Just about any type of stove can flare in a dangerous way if you don't take 
care and understand the limits of the type you are using.  A couple examples;

- A propane-butane cartridge stove flared up on me one extremely cold morning 
camped at Whitney Creek.  I turned on the stove and lit a match and the gas 
didn't ignite until the flame from the match had warmed the gas to the point 
that it could ignite, which by that time it was about 18 inches above the stove 
and drifting out of the mosquito netting in my tent.  The ignited flame flared 
up and burned a perfect hole in the mosquito netting.  From that point on I 
put the stove inside my sleeping bag for a bit before lighting it on really 
cold mornings.  The temperature, by the way, was very near zero according to my 
little thermometer!  I was very lucky that it didn't ignite the tent or me.

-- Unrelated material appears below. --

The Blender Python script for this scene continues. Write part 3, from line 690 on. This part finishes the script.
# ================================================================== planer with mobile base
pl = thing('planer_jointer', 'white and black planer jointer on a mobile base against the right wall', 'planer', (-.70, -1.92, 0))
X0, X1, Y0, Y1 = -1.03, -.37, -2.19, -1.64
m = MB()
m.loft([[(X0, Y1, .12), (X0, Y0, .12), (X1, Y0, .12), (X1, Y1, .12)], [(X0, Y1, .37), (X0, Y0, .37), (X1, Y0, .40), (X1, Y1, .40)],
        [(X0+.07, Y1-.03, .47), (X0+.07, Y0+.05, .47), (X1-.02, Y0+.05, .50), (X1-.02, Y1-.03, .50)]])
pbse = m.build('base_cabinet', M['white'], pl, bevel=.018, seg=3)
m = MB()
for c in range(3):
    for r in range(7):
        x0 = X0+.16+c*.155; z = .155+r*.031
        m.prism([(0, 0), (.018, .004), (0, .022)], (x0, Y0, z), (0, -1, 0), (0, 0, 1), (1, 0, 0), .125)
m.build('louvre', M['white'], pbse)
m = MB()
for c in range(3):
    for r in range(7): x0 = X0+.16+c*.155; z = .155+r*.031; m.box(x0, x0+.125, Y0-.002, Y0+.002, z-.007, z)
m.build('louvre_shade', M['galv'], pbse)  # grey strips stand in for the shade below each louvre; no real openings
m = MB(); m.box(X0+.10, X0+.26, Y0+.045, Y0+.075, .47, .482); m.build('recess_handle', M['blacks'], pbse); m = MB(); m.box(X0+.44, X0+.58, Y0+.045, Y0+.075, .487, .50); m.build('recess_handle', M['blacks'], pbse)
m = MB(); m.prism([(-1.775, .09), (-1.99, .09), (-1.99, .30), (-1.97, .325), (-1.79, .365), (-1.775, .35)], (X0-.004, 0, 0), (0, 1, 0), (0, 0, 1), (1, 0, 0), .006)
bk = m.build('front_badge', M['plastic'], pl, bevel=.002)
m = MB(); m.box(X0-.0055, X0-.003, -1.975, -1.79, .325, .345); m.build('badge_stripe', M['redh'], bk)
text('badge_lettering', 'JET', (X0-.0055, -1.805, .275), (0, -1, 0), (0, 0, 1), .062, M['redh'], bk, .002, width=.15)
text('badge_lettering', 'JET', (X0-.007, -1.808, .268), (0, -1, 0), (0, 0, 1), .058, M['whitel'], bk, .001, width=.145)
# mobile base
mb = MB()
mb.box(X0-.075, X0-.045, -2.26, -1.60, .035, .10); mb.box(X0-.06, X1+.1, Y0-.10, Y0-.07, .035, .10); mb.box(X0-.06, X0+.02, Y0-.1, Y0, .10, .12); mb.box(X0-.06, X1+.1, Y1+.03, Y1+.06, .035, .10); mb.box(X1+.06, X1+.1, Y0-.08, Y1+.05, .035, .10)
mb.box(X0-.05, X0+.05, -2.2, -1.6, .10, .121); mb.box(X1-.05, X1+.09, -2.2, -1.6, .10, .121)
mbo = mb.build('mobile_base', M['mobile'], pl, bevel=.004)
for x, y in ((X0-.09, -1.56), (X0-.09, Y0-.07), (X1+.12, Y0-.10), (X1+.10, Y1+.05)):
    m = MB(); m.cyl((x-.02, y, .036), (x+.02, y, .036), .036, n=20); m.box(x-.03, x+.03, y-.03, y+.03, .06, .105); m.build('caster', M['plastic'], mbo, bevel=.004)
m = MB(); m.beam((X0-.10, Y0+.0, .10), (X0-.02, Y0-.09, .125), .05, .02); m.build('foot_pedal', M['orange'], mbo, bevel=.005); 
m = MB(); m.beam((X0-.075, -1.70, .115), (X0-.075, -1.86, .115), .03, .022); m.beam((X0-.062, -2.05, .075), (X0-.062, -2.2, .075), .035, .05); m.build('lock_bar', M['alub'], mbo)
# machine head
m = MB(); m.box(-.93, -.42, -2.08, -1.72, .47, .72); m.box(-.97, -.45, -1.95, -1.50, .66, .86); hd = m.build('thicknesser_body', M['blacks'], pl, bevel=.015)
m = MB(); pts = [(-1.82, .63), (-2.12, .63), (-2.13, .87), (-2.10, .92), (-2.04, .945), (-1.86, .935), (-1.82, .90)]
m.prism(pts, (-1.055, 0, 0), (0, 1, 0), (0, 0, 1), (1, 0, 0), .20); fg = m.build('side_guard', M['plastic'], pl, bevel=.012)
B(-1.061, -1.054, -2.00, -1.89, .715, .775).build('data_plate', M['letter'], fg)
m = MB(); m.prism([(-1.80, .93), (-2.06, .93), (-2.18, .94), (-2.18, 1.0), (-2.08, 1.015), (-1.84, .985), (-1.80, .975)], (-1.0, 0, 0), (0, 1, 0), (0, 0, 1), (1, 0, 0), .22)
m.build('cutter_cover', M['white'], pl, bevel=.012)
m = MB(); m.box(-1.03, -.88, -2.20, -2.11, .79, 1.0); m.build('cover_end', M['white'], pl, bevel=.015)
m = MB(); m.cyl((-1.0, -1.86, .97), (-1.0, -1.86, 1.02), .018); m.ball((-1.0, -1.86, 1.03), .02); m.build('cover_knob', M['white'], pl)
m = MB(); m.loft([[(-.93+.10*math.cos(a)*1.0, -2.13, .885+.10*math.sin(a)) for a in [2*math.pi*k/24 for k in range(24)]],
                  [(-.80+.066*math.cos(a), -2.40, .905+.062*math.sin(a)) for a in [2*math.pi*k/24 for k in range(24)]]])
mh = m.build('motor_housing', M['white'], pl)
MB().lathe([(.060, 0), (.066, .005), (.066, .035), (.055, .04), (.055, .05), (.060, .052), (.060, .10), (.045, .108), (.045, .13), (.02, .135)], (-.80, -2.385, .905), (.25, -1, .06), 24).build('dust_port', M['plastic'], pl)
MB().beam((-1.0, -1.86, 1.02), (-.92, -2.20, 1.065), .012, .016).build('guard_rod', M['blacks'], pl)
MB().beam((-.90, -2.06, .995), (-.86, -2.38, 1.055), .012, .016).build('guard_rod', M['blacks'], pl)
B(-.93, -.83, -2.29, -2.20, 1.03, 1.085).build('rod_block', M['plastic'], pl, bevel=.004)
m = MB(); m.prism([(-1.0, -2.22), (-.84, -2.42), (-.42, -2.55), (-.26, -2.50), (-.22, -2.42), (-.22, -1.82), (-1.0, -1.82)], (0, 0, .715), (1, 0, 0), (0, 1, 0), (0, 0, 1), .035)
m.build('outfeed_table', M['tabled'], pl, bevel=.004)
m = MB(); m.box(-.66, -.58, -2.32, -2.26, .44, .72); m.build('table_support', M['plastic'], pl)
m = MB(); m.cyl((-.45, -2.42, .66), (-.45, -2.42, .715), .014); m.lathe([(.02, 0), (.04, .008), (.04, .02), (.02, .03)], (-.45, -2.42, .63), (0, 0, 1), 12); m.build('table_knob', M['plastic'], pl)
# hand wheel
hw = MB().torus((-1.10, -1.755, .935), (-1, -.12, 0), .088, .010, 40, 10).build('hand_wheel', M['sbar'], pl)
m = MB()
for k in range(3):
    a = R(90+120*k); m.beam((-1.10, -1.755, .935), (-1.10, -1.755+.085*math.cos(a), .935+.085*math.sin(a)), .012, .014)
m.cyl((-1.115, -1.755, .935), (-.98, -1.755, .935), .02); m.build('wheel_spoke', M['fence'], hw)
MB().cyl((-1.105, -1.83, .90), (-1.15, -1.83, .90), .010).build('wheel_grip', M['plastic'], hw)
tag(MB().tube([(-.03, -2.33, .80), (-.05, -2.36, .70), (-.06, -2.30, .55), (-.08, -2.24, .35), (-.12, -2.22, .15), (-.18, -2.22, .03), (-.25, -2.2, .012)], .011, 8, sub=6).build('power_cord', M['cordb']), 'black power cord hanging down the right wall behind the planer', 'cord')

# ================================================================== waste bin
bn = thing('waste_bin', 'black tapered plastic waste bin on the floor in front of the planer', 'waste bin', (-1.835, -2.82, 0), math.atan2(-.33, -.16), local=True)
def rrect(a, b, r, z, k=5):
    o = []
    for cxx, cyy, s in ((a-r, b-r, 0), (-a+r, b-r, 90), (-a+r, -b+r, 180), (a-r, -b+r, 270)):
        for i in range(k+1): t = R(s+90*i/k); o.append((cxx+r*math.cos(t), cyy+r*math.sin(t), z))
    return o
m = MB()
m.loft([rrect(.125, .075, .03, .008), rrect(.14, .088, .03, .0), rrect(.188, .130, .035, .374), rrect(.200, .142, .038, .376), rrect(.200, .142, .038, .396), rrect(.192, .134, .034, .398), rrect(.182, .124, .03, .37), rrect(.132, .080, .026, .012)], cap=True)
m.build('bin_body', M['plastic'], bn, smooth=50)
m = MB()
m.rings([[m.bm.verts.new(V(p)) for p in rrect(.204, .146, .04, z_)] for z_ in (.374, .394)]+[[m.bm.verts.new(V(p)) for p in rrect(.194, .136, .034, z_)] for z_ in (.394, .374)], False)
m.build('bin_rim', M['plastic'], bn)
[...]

- Picture a four man tent in high winds, one person with all of the packs 
outside, another sitting by the only door to the tent inside, another working to 
prepare food inside against a far wall and a third person between these last 
two trying to prime an old Svea "torch".  The fuel line that goes through the 
flame and then feeds it, for the pre-heating style of pressure increase, 
apparently developed a leak and the stove fireballed on the guy priming it and 
burned his eyelashes, eyebrows and the front of his hair and the tent caught on 
fire.  The guy in the door rolls out, the guy priming the stove scrambles out in 
terror and the third sits and watches the tent erupting into flame and racing 
at him dripping flaming nylon.  Fortunately he has a knife at his ready and he 
slices through the wall of the tent just in time to avoid the burn of his 
life.

Hydrocarbons are dangerous, especially inside of a tent or in high winds or 
around highly flamable materials, of course. Learn from the stupidity of those 
that have gone before you and have a safe hike.